Repeat exactly the lines of the listing below, please, starting with the first and ending with the line containing "M_DARK, SO, 12)"; leave out the rest.

=== Data extract ===

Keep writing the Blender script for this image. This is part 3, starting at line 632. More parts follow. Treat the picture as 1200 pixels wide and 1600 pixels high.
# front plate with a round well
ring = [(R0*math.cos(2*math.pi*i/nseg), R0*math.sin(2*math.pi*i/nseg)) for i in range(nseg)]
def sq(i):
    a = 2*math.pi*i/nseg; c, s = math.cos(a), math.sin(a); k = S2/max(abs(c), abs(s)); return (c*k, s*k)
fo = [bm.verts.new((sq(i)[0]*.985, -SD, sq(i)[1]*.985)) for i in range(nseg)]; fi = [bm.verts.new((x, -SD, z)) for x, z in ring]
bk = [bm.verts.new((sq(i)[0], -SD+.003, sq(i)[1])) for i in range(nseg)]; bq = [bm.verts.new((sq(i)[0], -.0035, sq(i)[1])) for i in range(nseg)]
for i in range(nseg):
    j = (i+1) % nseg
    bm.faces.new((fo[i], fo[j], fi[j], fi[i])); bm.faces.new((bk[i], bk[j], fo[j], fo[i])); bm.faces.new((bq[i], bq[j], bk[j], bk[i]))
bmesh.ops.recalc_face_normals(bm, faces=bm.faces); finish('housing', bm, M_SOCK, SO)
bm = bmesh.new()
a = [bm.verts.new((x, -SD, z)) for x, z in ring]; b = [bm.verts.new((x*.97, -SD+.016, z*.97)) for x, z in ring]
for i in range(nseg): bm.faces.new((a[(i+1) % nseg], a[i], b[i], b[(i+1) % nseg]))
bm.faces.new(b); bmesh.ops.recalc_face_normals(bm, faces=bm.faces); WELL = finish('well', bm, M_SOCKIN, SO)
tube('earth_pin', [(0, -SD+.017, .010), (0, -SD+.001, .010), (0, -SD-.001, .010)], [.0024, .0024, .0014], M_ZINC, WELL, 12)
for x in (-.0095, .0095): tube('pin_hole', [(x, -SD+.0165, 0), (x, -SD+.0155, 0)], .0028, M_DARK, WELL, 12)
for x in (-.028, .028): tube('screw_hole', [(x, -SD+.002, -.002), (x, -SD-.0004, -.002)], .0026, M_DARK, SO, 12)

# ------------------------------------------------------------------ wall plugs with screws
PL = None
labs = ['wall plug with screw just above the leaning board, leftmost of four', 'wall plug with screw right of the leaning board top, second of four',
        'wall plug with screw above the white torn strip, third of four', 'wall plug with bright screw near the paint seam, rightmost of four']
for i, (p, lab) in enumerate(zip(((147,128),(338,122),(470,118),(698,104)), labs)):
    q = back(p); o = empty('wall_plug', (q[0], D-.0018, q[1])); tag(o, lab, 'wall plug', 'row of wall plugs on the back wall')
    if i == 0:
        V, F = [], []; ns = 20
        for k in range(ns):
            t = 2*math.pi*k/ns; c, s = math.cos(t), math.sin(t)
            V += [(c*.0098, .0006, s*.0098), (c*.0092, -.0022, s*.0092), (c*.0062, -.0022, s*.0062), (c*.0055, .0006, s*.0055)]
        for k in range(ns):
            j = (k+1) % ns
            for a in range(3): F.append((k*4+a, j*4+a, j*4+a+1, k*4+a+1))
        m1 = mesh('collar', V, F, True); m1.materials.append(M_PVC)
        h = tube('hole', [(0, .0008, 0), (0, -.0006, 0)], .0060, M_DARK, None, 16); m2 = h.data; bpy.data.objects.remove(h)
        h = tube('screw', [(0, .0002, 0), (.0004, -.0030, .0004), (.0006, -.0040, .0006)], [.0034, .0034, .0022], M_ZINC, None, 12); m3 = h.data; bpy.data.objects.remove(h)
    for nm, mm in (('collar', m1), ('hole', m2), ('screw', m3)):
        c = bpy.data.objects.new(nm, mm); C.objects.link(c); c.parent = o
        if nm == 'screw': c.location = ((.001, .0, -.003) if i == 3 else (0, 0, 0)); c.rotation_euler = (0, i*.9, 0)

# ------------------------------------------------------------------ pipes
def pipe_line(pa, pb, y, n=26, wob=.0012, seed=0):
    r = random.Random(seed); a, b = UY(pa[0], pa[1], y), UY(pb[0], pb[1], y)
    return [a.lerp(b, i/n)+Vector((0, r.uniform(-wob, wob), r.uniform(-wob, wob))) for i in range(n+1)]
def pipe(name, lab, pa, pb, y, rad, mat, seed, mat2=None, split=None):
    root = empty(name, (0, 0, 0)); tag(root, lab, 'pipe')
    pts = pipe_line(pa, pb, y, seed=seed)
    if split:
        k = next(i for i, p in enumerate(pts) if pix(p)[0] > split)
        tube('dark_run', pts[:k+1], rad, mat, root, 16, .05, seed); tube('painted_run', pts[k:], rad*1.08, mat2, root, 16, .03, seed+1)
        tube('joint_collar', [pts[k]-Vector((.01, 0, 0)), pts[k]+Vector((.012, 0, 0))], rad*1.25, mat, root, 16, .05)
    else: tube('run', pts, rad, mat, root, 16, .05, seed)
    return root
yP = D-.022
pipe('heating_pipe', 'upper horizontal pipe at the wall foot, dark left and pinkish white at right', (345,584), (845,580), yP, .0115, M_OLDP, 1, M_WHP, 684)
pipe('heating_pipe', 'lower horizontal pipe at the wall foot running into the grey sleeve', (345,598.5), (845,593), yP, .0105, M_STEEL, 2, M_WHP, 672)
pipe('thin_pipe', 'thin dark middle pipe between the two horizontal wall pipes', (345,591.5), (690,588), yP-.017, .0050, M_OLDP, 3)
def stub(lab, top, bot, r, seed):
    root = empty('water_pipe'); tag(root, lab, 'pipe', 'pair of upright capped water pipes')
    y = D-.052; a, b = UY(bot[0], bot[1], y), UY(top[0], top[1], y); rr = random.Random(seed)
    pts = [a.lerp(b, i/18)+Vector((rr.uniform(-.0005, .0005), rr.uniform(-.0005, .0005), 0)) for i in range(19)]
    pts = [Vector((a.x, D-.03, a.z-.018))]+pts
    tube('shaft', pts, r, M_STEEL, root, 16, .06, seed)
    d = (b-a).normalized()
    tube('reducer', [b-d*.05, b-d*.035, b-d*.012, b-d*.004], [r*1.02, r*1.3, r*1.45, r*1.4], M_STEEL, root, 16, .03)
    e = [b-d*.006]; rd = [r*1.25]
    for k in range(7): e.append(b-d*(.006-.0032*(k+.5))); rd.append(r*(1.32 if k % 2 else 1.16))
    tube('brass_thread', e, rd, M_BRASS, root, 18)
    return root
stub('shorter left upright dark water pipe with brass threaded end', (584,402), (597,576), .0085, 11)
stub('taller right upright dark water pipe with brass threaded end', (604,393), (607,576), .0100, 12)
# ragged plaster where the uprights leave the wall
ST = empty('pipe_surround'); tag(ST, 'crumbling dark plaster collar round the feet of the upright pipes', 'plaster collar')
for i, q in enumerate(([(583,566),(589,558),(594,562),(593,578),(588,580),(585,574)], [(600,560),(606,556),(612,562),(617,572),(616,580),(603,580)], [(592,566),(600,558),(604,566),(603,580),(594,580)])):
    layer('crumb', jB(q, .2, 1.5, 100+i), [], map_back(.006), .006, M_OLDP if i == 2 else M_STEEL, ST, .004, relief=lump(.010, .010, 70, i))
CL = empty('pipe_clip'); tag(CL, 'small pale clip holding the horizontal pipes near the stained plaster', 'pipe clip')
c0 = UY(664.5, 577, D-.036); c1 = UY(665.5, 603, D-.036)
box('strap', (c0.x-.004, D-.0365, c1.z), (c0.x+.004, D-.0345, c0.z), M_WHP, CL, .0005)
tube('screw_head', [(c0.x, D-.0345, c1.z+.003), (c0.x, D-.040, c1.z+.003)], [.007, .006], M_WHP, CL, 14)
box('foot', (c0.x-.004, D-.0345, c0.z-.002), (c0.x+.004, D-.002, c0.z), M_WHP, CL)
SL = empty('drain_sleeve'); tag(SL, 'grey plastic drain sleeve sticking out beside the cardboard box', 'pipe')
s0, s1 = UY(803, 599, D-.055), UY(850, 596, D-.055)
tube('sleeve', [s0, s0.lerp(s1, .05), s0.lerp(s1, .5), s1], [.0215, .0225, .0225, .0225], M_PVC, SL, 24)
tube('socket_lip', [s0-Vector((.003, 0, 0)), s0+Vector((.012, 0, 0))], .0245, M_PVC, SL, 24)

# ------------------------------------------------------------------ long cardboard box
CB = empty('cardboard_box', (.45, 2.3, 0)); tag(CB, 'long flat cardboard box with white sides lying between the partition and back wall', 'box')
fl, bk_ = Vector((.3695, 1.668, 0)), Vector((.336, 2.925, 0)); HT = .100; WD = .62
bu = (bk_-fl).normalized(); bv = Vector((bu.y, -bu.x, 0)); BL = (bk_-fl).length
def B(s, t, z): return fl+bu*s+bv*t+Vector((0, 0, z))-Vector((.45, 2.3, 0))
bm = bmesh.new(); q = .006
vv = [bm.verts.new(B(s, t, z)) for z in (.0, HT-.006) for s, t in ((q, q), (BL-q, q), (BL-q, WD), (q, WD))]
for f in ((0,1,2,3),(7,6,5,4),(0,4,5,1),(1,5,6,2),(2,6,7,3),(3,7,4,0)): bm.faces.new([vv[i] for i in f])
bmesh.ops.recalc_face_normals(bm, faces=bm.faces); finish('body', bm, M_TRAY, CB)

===

- _Solution_:
Keep writing the Blender script for this image. This is part 3, starting at line 632. More parts follow. Treat the picture as 1200 pixels wide and 1600 pixels high.
# front plate with a round well
ring = [(R0*math.cos(2*math.pi*i/nseg), R0*math.sin(2*math.pi*i/nseg)) for i in range(nseg)]
def sq(i):
    a = 2*math.pi*i/nseg; c, s = math.cos(a), math.sin(a); k = S2/max(abs(c), abs(s)); return (c*k, s*k)
fo = [bm.verts.new((sq(i)[0]*.985, -SD, sq(i)[1]*.985)) for i in range(nseg)]; fi = [bm.verts.new((x, -SD, z)) for x, z in ring]
bk = [bm.verts.new((sq(i)[0], -SD+.003, sq(i)[1])) for i in range(nseg)]; bq = [bm.verts.new((sq(i)[0], -.0035, sq(i)[1])) for i in range(nseg)]
for i in range(nseg):
    j = (i+1) % nseg
    bm.faces.new((fo[i], fo[j], fi[j], fi[i])); bm.faces.new((bk[i], bk[j], fo[j], fo[i])); bm.faces.new((bq[i], bq[j], bk[j], bk[i]))
bmesh.ops.recalc_face_normals(bm, faces=bm.faces); finish('housing', bm, M_SOCK, SO)
bm = bmesh.new()
a = [bm.verts.new((x, -SD, z)) for x, z in ring]; b = [bm.verts.new((x*.97, -SD+.016, z*.97)) for x, z in ring]
for i in range(nseg): bm.faces.new((a[(i+1) % nseg], a[i], b[i], b[(i+1) % nseg]))
bm.faces.new(b); bmesh.ops.recalc_face_normals(bm, faces=bm.faces); WELL = finish('well', bm, M_SOCKIN, SO)
tube('earth_pin', [(0, -SD+.017, .010), (0, -SD+.001, .010), (0, -SD-.001, .010)], [.0024, .0024, .0014], M_ZINC, WELL, 12)
for x in (-.0095, .0095): tube('pin_hole', [(x, -SD+.0165, 0), (x, -SD+.0155, 0)], .0028, M_DARK, WELL, 12)
for x in (-.028, .028): tube('screw_hole', [(x, -SD+.002, -.002), (x, -SD-.0004, -.002)], .0026, M_DARK, SO, 12)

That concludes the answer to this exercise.